'Humane' repeat-shooting of brumbies during trial cull

A trial of aerial brumby culling in Kosciuszko National Park has been defended as humane despite some horses being shot more than a dozen times.

The NSW government last month conducted the trial - opposed by brumby activists - which resulted in the killing of 270 feral horses, which authorities blame for damaging endangered species and ecosystems in the park.

The state has a legislated target to cut the brumby population to 3000 by mid-2027, but officials have estimated there are up to 22,500 horses in the park.

Brumbies grazing near Yarangobilly, Kosciuszko National Park
The feral horse count in Kosciuszko National Park has exploded in recent years.

NSW National Parks and Wildlife Service head Atticus Fleming was quizzed over the trial's "repeat shooting" policy at a parliamentary inquiry into aerial shooting on Monday.

Some horses were shot up to 15 times during the trial, while the animals were on average shot more than seven times.

"I think it is humane," said Mr Fleming, who oversees national parks as the state's acting Environment and Heritage Coordinator-General.
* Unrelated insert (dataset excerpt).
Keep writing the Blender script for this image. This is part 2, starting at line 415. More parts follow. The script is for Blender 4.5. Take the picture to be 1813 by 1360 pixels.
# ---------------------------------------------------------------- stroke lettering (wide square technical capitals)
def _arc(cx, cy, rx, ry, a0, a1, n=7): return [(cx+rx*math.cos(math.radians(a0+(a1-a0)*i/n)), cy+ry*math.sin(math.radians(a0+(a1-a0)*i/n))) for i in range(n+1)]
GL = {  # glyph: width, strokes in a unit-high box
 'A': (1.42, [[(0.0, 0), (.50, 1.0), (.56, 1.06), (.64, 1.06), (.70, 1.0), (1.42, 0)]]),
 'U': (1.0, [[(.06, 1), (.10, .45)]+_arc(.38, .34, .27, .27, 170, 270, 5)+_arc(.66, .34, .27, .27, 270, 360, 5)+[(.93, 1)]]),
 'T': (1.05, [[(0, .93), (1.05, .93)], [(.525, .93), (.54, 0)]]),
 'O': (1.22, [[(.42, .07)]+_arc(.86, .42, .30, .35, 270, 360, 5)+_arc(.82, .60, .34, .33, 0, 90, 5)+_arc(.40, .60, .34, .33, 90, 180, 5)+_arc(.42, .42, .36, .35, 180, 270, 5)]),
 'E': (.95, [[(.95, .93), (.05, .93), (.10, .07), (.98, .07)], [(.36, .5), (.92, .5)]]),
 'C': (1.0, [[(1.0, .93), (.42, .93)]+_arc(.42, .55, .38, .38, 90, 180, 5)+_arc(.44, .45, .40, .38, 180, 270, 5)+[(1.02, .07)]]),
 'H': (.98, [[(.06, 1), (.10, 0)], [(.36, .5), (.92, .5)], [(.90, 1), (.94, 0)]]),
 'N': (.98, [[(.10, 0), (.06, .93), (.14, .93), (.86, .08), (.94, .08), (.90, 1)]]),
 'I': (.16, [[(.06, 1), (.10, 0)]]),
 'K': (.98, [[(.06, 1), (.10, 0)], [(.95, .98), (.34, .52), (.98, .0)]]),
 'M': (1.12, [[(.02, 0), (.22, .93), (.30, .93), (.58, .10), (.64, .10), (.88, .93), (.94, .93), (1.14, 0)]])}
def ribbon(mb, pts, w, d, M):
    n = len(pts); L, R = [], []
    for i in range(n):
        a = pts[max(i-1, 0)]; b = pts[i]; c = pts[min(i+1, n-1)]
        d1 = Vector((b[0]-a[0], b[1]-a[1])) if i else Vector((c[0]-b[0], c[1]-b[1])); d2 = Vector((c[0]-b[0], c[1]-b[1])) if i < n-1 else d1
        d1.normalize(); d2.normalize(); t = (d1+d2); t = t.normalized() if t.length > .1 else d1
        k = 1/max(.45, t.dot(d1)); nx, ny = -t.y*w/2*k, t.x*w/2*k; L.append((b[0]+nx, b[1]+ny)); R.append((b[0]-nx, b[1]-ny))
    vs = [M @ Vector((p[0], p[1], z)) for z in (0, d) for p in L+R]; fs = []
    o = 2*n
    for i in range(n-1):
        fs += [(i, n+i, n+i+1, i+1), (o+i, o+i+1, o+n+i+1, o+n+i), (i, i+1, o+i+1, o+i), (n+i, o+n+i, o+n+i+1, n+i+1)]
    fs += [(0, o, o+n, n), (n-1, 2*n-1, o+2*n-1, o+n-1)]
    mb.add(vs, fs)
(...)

He described the trial's results as outstanding, saying the repeat shooting policy contributed "to a very good welfare outcome".

"It means there are multiple shots to the target area literally within seconds ... that is an important component in ensuring the most rapid death possible," Mr Fleming said.

Advice from the RSPCA and vets backed repeat shooting, which led to an average time to unconsciousness of five seconds during the trial, he said.

Environment Minister Penny Sharpe announced in October the state would return to aerial shooting of brumbies to control population numbers.

The feral horse count in the national park has exploded since then-NSW Nationals leader and deputy premier John Barilaro opposed culls in favour of trapping and rehoming in 2018.

Some forms of culling were reintroduced in 2021 in an effort to bring the population down to a sustainable figure, but numbers have continued to increase.

Ms Sharpe conceded aerial culling was controversial but said "the sooner we can get the horses down to a manageable population, the better".

"I think it's the most important thing we can do to look after the park," she told the inquiry.

The Australian Brumby Alliance's Jill Pickering, who favours non-lethal control methods such as fertility measures and passive trapping, said brumbies were being unfairly targeted because they were more conspicuous than deer or pigs.

"They tend to be blamed for anything that is seen," she said.

Tara Ward, a lawyer at the Animal Defenders Office, said in some circumstances shooting wild horses from the air could be considered cruel.

She pointed to the "tormenting and terrifying" hypothetical of a brumby being chased for a long period by a helicopter.

"That could be considered to be an unnecessary act of cruelty," she said.